Frequently asked questions about the Indian Removal Act

What was the Indian Removal Act in APUSH?

It was an 1830 federal law signed by Andrew Jackson authorizing the government to negotiate treaties that relocated Native American nations east of the Mississippi River to western territory. It's core content for Topic 4.8, Jackson and Federal Power.

Is the Indian Removal Act the same as the Trail of Tears?

No. The act is the 1830 law; the Trail of Tears is the forced Cherokee removal it caused in 1838-1839, during which roughly a quarter of the Cherokee who marched died. Eight years and a Supreme Court fight separate the two.

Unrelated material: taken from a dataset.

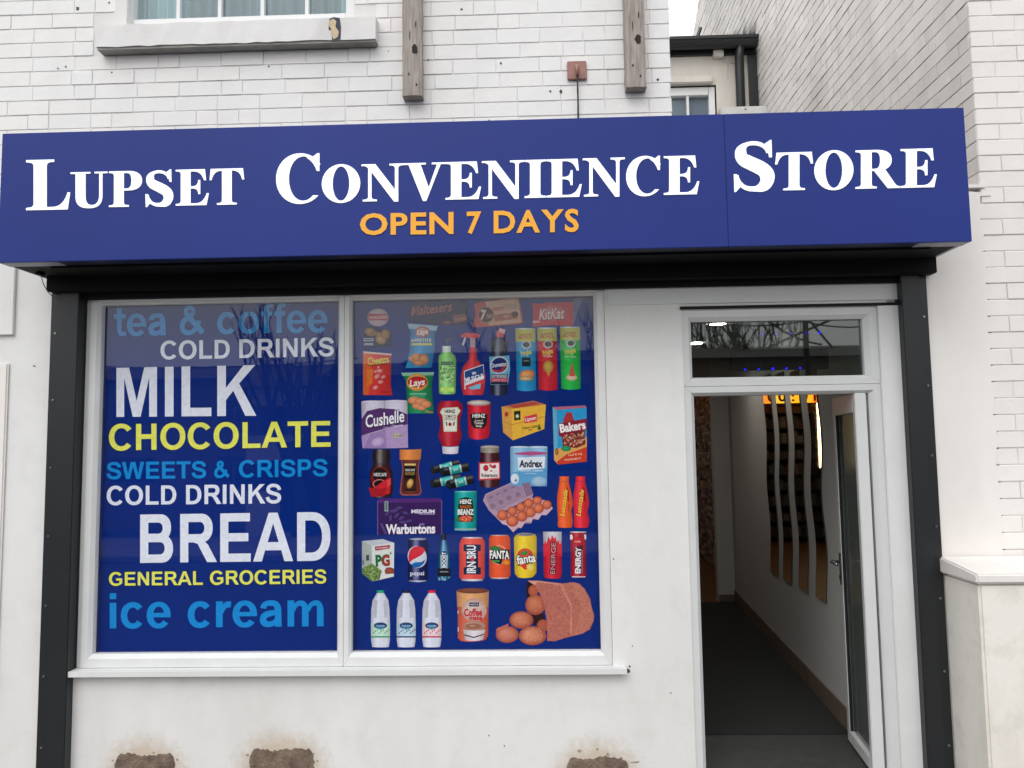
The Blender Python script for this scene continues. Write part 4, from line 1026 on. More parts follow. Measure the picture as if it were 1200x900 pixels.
wavy((928.7, 939, 468), (935, 946, 595), (938.7, 949, 692), 'wavy mirror strip with yellow top, just left of the one reflecting a bright tube', 3)
wavy((948, 959.5, 468), (955, 967, 595), (959, 971, 704), 'wavy mirror strip nearest the door, reflecting the bright vertical light tube', 4)

# what the mirrors show: lit price board, shelves, light tube at the back of the shop
def MR(px, py, Y):
    """photo pixel seen in the side-wall mirrors -> point on the plane y = Y"""
    h = WP(px, py, (PN.x-wn.x*.008, PN.y-wn.y*.008), (PF.x-wn.x*.008, PF.y-wn.y*.008)); d = (h-CAM); d = d-wn*2*d.dot(wn); return h+d*((Y-h.y)/d.y)
YSF = 10.2
sA, sB = MR(892, 500, YSF).x, MR(975, 500, YSF).x
s0, s1 = min(sA, sB), max(sA, sB)
shf = thing('display_shelving', 'dark shelving at the back of the shop, seen in the wavy mirrors', 'shelving', ((s0+s1)/2, YSF, ZF))
zsg0, zsg1 = MR(930, 472.5, YSF).z, min(ZC-.02, MR(930, 472.5, YSF).z+.28)
x0_, x1_ = s0-.35, s1+.45
MB().box(x0_, x1_, YSF+.40, YSF+.43, ZF, zsg0-.05).build('back_panel', M_SHELF, shf)
for k in range(9):
    zz = ZF+.08+k*.27
    MB().box(x0_, x1_, YSF, YSF+.4, zz, zz+.025).build('shelf', M_SHELF, shf)
for k in range(7):
    xx = x0_+(x1_-x0_)*k/6; MB().box(xx-.012, xx+.012, YSF+.002, YSF+.4, ZF, zsg0-.05).build('upright', M_SHELF, shf)
gm = MB(); rr = random.Random(8); gcols = [mat('goods_'+n_, c, rough=.5) for n_, c in (('red', '#6a3830'), ('cream', '#8a8072'), ('green', '#464e42'), ('navy', '#3a3c4a'), ('brown', '#5a463c'), ('grey', '#6a6763'))]
for k in range(8):
    x = x0_+.02
    while x < x1_-.08:
        ww = rr.uniform(.05, .1); gm.cur = rr.randrange(6); zz = ZF+.105+k*.27
        gm.box(x, x+ww*.9, YSF+.05, YSF+.2, zz, zz+rr.uniform(.10, .20)); x += ww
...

Did the Supreme Court approve the Indian Removal Act?

No. In Worcester v. Georgia (1832), the Court ruled that Georgia's laws had no force in Cherokee territory, effectively backing Cherokee sovereignty. Jackson's administration ignored the ruling and removal went forward anyway.

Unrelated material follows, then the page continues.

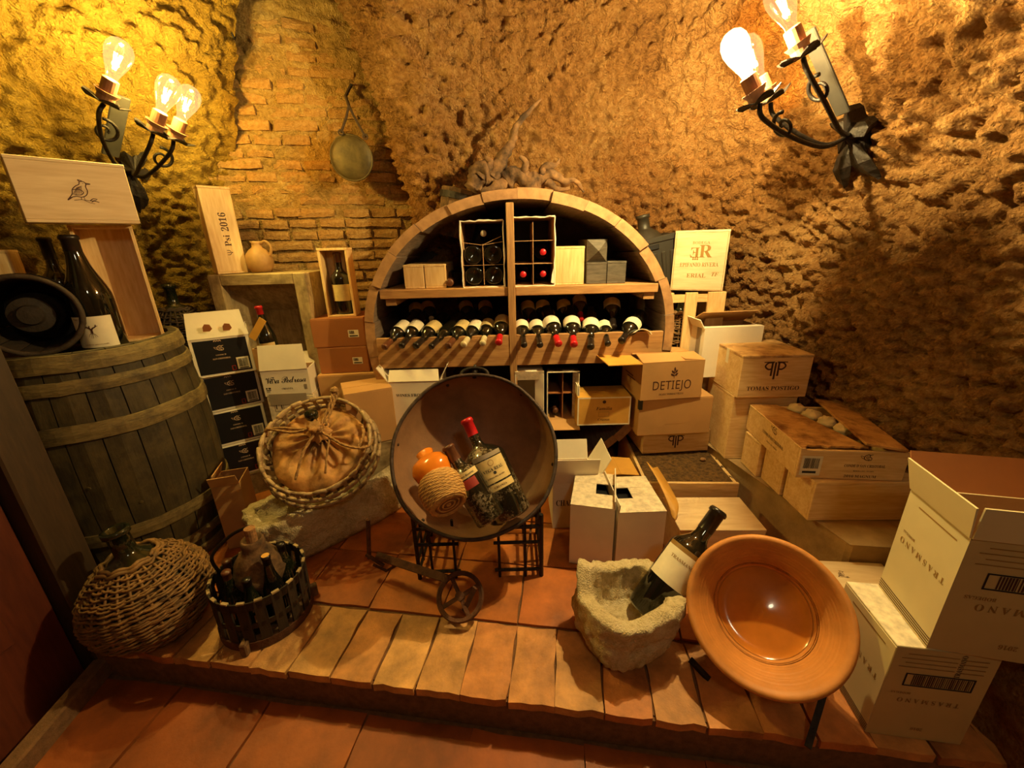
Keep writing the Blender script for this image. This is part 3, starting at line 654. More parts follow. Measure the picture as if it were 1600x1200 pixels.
# ================================================================== WALL LAMPS
def sconce(name, label, root, nrm, cand, U, glassm, fils, col, watts, plate, arms):
    """root: point on the wall; cand: candle base points; U: leaning direction of the candles"""
    o = thing(name, label, 'lamp', root); U = Vector(U).normalized(); nrm = Vector(nrm).normalized()
    side = U.cross(nrm).normalized()
    R0 = lambda p: Vector(p) - Vector(root)
    # wall bracket: hammered leaf-like rosette
    fr_ = Matrix((side, U, nrm)).transposed()
    vs = []
    for k in range(24):
        a = 2 * math.pi * k / 24; r = .052 + .016 * math.cos(5 * a); vs.append((r * math.cos(a), r * 1.5 * math.sin(a)))
    n = len(vs); V = [(0, 0, .045)] + [(x, y, .022 + .012 * math.sin(5 * k)) for k, (x, y) in enumerate(vs)] + [(x * .8, y * .8, -.04) for x, y in vs]
    Fc = [(0, 1 + k, 1 + (k + 1) % n) for k in range(n)] + [(1 + k, 1 + n + k, 1 + n + (k + 1) % n, 1 + (k + 1) % n) for k in range(n)]
    mesh('wall_bracket', ([tuple(fr_ @ Vector(v)) for v in V], Fc), 'iron', o)
    # loop of forged leaves hanging from the bracket
    for s in (-1, 1):
        V = []
        for (tt, wv, bd) in ((0, .006, .02), (.03, .026, .045), (.07, .036, .055), (.11, .026, .05), (.14, .010, .04), (.15, .002, .038)):
            for e in (-1, 0, 1): V.append(tuple(U * (-.03 - tt) + side * (s * (.012 + tt * .35) + e * wv) + nrm * (bd + (.010 if e == 0 else 0))))
        lf_ = mesh('forged_leaf', (V, [(3 * i + k, 3 * i + k + 1, 3 * i + 4 + k, 3 * i + 3 + k) for i in range(5) for k in range(2)]), 'iron', o); sdm = lf_.modifiers.new('solid', 'SOLIDIFY'); sdm.thickness = .004
    # flat upright plate behind the candles
    a, b, wd = plate; a = R0(a); b = R0(b)
    mesh('back_plate', bar(a, b, wd, .012, up=nrm), 'slab', o, bevel=.003)
    for k, c in enumerate(cand):
        c = R0(c); f = frame(U, -side)
        # scrolled arm
        m1 = c * .5 + U * -.05 + nrm * .015
        pts = [nrm * .02, c * .25 - U * .06 + nrm * .02, m1 - U * .045, c * .84 - U * .095, c * 1.03 - U * .055, c - U * .006]
        am = mesh('arm', tube(spline(pts, 7), .0075, 7), 'iron', o, smooth=True)
        if k != 1 or len(cand) < 3:
            sp = []; cc = c * .84 - U * .062; dd = side * (1 if c.dot(side) >= 0 else -1)
            for i in range(26):
                t = i / 25; an = 1.2 + t * 8.6; r = .044 * (1 - t * .8); sp.append(cc + dd * (r * math.cos(an)) + U * (r * math.sin(an)))
            mesh('scroll', tube(sp, .005, 6, rs=[.0065 - .002 * i / 25 for i in range(26)]), 'iron', am, smooth=True)
        # drip plate with petals
        vs = []
        for q in range(30):
            a = 2 * math.pi * q / 30; r = .048 + .020 * abs(math.cos(2.5 * a)) ; vs.append((r * math.cos(a), r * math.sin(a), .016 * (r - .045) / .02 + .006 * math.cos(a)))
        n = len(vs); V = vs + [(x, y, z - .0035) for x, y, z in vs] + [(0, 0, 0), (0, 0, -.0035)]
        Fc = [(2 * n, q, (q + 1) % n) for q in range(n)] + [(2 * n + 1, n + (q + 1) % n, n + q) for q in range(n)] + [(q, n + q, n + (q + 1) % n, (q + 1) % n) for q in range(n)]
        mesh('drip_plate', ([tuple(f @ Vector(v) + c) for v in V], Fc), 'iron', am)
        mesh('candle_collar', xf(lathe([(.0, .002), (.025, .002), (.026, .024), (.036, .040), (.026, .040), (.0, .040)], 18), Matrix.Translation(c) @ f.to_4x4()), 'candle', am, smooth=False)
        sl = mesh('candle_sleeve', xf(lathe([(.0235, .036), (.0235, .082), (.020, .085), (0, .085)], 18), Matrix.Translation(c) @ f.to_4x4()), 'candle', am)
        g = c + U * .083
        gl = lathe([(r_ * 1.22, z_ * 1.1) for r_, z_ in ((.0135, .0), (.0145, .012), (.020, .030), (.028, .055), (.0325, .080), (.031, .099), (.024, .115), (.012, .124), (0, .126))], 24)
        mesh('bulb', xf(gl, Matrix.Translation(g) @ f.to_4x4()), glassm[k], am, smooth=True)
        fl = []
        for q in range(6):
            a = 2 * math.pi * q / 6; fl.append(tube([(.004 * math.cos(a), .004 * math.sin(a), .035), (.011 * math.cos(a), .011 * math.sin(a), .088)], .0016, 5))
        mesh('filament', xf(join(*fl), Matrix.Translation(g) @ f.to_4x4()), fils[k], am)
        pl = point_light('bulb_light', g + U * .062, watts[k], col, .012); pl.parent = o
    return o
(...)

Why did Andrew Jackson support Indian removal?

Frontier settlers, a key Democratic constituency, demanded Native land for farming and cotton, and the discovery of gold on Cherokee land in Georgia intensified the pressure. The CED frames removal as a federal effort to control and relocate Native populations in response to settler expansion and Native resistance.

Which tribes were affected by the Indian Removal Act?

Mainly the southeastern nations often called the Five Civilized Tribes: the Cherokee, Choctaw, Chickasaw, Creek, and Seminole. The Seminole resisted militarily in Florida, while the Cherokee fought removal in court before being forced west.